I am trying to differentiate the function:
$${\rm ln} \left(\frac{3x \ {\rm tan}(x)}{x^2 + 2}\right)$$
I think step one is to use the quotient rule of natural log expanding the expression.
However doing this would still leave $\ln(3x \tan(x)) – \ln(x^2+2) $. Therefore, I'm confused if I should expand this expression again giving me…..
$$ \ln(3x) + \ln(\tan(x)) – \ln(x^2+2)$$
Now, I would assume I should take the derivative of each term and apply the differentiation rule of natural log which is $u'/u$. However, if I do this I end up with a long answer of fractions that I cannot reduce much.
Where am I going wrong here.

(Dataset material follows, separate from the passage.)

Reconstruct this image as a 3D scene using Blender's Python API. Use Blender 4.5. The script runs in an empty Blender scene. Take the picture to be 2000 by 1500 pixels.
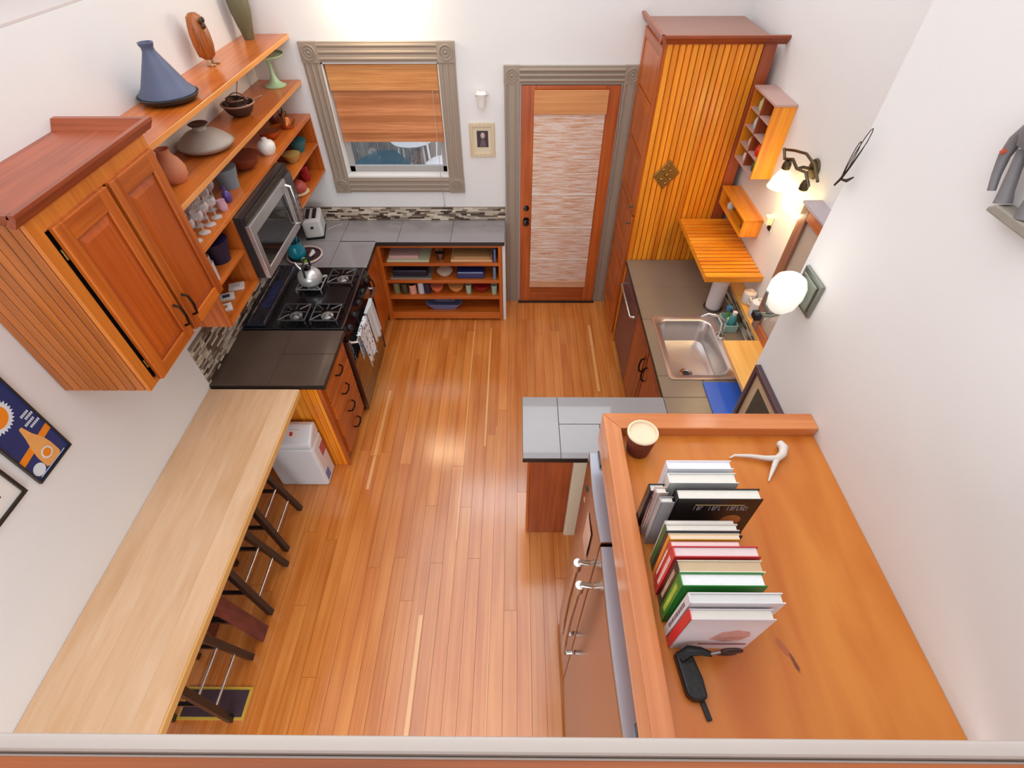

The fact that there are two terms in the numerator, "$3x$" and "$\tan(x)$", is confusing me on what to do. I'm lost as to what procedures I should take in approaching problems like these. Can someone help me out or at the very least push me in the right direction?
Best Answer
Hints:
Yes, this can get messy.
You have the derivative of $\ln(u)$.
You have a quotient $\displaystyle \frac{u}{v}$
You have a product rule $u v$.
When you take all of those into account, you should arrive at:
$$\frac{d}{dx} ln\left(\frac{3x \tan x}{x^2+2}\right) = \frac{-x^2+(x^2+2) x \csc(x) \sec(x) + 2}{x(x^2+2)}$$
You can simplify the trig terms a bit, but that is not helpful.